A B.C. Human Rights Tribunal has ordered a Surrey-based tree planting company to pay more than $600,000 in compensation to 55 African workers it discriminated against at camps in the Golden-Revelstoke area in 2010.
Khaira Enterprises ran camps in the B.C. Interior and abused and discriminated against African refugees working there, according to a ruling released Friday.
The company owners have been ordered to pay each affected worker $10,000 plus another $1,000 for each additional month they worked after the first one.
“Both [Bajwa and Sunny] have been found, in this decision, to have engaged in conduct which is discriminatory on a basis of race, colour and place of origin and on the basis of sex,” said Trerise’s ruling.
“I find therefore that the complaint is fully justified against Khaira, Bajwa and Sunny.”
Trerise ruled all the workers experienced some form of adverse treatment from their employers, including lack of payment, hours of work, poor camp condition and other issues.
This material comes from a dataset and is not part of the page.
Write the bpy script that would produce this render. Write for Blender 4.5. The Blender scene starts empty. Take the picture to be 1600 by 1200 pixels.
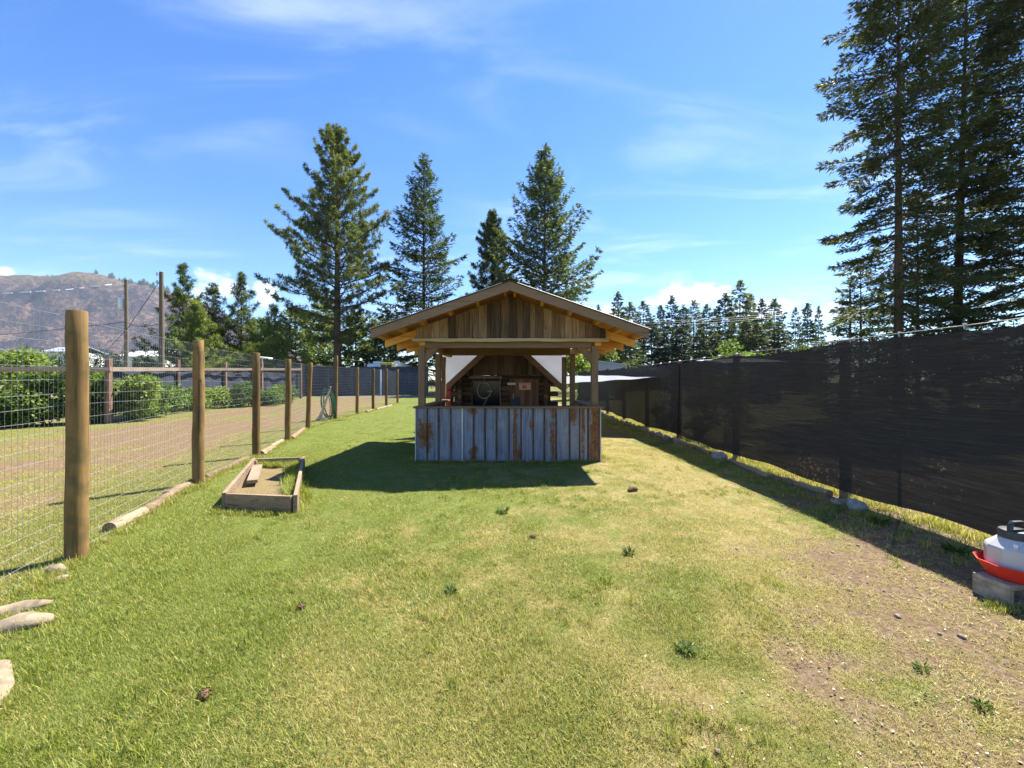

“All of these circumstances, and particularly, the lack of payment and the consistent racial harassment satisfy me that the discriminatory actions of the respondents impacted the complainants significantly, causing them embarrassment, a degree of depression, frustration and loss of self esteem.”
The tree planters worked in a camp in Golden, in southeast B.C., in 2010, until it was shut down by the provincial Ministry of Forests, when the planters complained to ministry staff that they hadn’t had anything to eat for two days.